Your task is to output the data exactly as it stands.

# Dataset section start

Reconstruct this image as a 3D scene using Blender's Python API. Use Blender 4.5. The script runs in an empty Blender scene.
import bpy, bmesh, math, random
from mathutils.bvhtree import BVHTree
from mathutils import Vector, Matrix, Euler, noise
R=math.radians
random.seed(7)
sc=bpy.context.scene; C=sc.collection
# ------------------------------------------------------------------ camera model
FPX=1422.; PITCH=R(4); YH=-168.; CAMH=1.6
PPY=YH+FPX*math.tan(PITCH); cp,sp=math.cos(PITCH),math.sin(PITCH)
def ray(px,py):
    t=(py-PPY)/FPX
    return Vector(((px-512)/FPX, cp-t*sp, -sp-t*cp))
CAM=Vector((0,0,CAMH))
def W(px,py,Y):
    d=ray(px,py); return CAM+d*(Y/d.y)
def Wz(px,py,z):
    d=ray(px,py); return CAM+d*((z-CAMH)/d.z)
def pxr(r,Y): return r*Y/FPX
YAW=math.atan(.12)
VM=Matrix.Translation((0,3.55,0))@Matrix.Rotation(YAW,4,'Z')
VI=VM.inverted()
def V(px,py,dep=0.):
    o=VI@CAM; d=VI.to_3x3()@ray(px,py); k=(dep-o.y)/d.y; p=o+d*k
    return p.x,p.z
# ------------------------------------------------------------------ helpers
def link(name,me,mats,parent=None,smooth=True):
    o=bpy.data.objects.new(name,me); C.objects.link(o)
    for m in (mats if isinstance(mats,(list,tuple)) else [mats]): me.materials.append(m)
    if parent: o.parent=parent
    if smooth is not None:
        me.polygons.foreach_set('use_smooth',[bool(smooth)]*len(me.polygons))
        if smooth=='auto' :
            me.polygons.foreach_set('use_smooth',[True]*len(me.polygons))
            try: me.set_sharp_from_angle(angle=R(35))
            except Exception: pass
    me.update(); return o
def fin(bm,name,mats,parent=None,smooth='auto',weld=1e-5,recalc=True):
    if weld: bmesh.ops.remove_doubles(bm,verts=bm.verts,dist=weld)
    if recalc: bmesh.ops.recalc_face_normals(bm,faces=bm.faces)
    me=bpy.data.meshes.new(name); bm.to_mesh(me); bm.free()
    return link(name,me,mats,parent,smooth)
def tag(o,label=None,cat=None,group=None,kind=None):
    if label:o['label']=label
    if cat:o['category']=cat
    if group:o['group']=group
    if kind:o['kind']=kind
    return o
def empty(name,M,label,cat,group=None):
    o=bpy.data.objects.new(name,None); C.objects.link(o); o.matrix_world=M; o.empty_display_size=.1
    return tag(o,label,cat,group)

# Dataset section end

* [Written solution]:
Reconstruct this image as a 3D scene using Blender's Python API. Use Blender 4.5. The script runs in an empty Blender scene.
import bpy, bmesh, math, random
from mathutils.bvhtree import BVHTree
from mathutils import Vector, Matrix, Euler, noise
R=math.radians
random.seed(7)
sc=bpy.context.scene; C=sc.collection
# ------------------------------------------------------------------ camera model
FPX=1422.; PITCH=R(4); YH=-168.; CAMH=1.6
PPY=YH+FPX*math.tan(PITCH); cp,sp=math.cos(PITCH),math.sin(PITCH)
def ray(px,py):
    t=(py-PPY)/FPX
    return Vector(((px-512)/FPX, cp-t*sp, -sp-t*cp))
CAM=Vector((0,0,CAMH))
def W(px,py,Y):
    d=ray(px,py); return CAM+d*(Y/d.y)
def Wz(px,py,z):
    d=ray(px,py); return CAM+d*((z-CAMH)/d.z)
def pxr(r,Y): return r*Y/FPX
YAW=math.atan(.12)
VM=Matrix.Translation((0,3.55,0))@Matrix.Rotation(YAW,4,'Z')
VI=VM.inverted()
def V(px,py,dep=0.):
    o=VI@CAM; d=VI.to_3x3()@ray(px,py); k=(dep-o.y)/d.y; p=o+d*k
    return p.x,p.z
# ------------------------------------------------------------------ helpers
def link(name,me,mats,parent=None,smooth=True):
    o=bpy.data.objects.new(name,me); C.objects.link(o)
    for m in (mats if isinstance(mats,(list,tuple)) else [mats]): me.materials.append(m)
    if parent: o.parent=parent
    if smooth is not None:
        me.polygons.foreach_set('use_smooth',[bool(smooth)]*len(me.polygons))
        if smooth=='auto' :
            me.polygons.foreach_set('use_smooth',[True]*len(me.polygons))
            try: me.set_sharp_from_angle(angle=R(35))
            except Exception: pass
    me.update(); return o
def fin(bm,name,mats,parent=None,smooth='auto',weld=1e-5,recalc=True):
    if weld: bmesh.ops.remove_doubles(bm,verts=bm.verts,dist=weld)
    if recalc: bmesh.ops.recalc_face_normals(bm,faces=bm.faces)
    me=bpy.data.meshes.new(name); bm.to_mesh(me); bm.free()
    return link(name,me,mats,parent,smooth)
def tag(o,label=None,cat=None,group=None,kind=None):
    if label:o['label']=label
    if cat:o['category']=cat
    if group:o['group']=group
    if kind:o['kind']=kind
    return o
def empty(name,M,label,cat,group=None):
    o=bpy.data.objects.new(name,None); C.objects.link(o); o.matrix_world=M; o.empty_display_size=.1
    return tag(o,label,cat,group)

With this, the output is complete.